- _Stated task_
Will you return, word for word, only the lines from the top of the data below down to and including the one with "nr = np.random.default_rng(5)"?
* Start Items *
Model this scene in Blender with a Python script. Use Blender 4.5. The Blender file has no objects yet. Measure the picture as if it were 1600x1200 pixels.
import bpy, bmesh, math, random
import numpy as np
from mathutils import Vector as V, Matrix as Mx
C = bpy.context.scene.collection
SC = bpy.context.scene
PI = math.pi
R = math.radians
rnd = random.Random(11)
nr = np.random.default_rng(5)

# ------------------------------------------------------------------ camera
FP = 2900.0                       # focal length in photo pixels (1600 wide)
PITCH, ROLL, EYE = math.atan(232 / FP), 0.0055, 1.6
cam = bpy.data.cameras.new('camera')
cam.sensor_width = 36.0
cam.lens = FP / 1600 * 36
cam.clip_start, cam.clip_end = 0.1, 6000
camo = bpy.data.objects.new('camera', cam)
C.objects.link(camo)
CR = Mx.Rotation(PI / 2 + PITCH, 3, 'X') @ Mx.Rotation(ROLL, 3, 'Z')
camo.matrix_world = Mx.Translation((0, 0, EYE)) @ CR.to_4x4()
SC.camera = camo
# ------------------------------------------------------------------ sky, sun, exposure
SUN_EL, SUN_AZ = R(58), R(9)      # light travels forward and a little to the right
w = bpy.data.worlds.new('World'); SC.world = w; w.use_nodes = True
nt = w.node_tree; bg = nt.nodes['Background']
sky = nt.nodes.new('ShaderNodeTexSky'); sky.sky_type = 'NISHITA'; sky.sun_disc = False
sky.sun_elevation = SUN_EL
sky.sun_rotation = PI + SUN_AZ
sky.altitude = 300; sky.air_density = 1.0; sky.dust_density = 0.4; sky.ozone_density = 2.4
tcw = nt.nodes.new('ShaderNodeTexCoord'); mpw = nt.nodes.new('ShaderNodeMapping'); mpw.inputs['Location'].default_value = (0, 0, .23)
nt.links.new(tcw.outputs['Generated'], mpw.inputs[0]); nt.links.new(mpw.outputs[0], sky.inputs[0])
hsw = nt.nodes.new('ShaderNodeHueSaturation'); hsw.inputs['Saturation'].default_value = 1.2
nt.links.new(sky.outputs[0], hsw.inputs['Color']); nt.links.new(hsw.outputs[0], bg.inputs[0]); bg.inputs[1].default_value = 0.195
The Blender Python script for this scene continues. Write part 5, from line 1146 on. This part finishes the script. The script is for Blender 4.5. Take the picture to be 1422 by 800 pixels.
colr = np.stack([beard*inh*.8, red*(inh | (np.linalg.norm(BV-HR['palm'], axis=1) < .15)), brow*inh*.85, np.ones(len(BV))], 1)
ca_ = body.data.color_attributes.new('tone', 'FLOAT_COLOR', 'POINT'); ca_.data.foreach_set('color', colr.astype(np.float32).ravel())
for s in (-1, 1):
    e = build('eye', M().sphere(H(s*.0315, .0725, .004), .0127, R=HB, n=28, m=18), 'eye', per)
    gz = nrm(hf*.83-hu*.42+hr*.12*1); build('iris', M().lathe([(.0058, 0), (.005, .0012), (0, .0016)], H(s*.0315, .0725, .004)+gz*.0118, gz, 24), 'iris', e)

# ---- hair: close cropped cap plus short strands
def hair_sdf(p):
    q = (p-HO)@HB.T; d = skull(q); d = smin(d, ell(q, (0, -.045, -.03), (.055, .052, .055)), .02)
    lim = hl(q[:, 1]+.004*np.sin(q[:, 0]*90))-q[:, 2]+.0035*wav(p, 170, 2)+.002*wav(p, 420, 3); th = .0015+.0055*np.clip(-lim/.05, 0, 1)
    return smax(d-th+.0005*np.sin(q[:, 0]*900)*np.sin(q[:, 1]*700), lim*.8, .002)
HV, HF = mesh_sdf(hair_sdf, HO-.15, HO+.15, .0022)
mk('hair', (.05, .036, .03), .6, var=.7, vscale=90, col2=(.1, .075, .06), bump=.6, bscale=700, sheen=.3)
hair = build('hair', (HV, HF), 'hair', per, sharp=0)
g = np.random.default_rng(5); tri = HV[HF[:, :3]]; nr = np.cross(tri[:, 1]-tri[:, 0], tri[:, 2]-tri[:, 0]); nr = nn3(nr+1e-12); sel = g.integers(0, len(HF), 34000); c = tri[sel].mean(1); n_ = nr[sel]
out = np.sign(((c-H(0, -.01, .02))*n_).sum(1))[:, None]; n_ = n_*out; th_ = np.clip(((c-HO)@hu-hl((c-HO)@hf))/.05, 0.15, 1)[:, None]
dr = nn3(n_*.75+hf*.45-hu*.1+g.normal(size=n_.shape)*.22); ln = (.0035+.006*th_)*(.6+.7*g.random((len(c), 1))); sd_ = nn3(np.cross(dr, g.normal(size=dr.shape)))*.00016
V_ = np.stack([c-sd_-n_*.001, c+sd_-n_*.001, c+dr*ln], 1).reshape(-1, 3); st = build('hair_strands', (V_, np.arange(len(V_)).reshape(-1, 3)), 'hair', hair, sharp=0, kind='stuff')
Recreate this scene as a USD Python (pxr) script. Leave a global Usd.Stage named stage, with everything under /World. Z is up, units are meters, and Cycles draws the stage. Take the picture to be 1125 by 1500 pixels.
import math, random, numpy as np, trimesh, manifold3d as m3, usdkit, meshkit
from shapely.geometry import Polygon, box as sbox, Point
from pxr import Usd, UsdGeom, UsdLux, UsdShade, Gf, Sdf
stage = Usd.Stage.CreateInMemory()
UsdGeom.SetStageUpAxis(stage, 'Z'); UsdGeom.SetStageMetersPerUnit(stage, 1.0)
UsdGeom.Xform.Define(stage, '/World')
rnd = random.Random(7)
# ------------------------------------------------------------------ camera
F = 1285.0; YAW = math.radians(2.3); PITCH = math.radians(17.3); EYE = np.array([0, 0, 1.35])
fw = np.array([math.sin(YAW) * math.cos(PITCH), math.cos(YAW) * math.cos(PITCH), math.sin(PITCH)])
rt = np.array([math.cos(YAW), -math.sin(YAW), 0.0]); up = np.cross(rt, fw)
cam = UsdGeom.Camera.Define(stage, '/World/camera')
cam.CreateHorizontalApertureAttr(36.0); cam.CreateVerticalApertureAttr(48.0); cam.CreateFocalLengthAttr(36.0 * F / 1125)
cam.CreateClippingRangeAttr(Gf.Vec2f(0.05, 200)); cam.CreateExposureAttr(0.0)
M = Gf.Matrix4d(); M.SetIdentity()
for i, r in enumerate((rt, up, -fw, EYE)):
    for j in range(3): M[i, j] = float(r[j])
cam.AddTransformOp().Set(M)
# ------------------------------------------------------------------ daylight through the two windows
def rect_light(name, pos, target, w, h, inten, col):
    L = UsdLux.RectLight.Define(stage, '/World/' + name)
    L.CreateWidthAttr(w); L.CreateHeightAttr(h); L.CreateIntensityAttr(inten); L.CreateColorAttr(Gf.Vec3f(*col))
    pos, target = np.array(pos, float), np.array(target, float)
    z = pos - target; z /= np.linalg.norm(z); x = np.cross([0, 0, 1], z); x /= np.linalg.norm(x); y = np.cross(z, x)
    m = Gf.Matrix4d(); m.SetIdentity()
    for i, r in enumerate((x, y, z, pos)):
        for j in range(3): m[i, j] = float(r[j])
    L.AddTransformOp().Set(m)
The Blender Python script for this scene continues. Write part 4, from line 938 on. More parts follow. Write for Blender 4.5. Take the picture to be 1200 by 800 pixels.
* End Items *
- _Result of the task_
Model this scene in Blender with a Python script. Use Blender 4.5. The Blender file has no objects yet. Measure the picture as if it were 1600x1200 pixels.
import bpy, bmesh, math, random
import numpy as np
from mathutils import Vector as V, Matrix as Mx
C = bpy.context.scene.collection
SC = bpy.context.scene
PI = math.pi
R = math.radians
rnd = random.Random(11)
nr = np.random.default_rng(5)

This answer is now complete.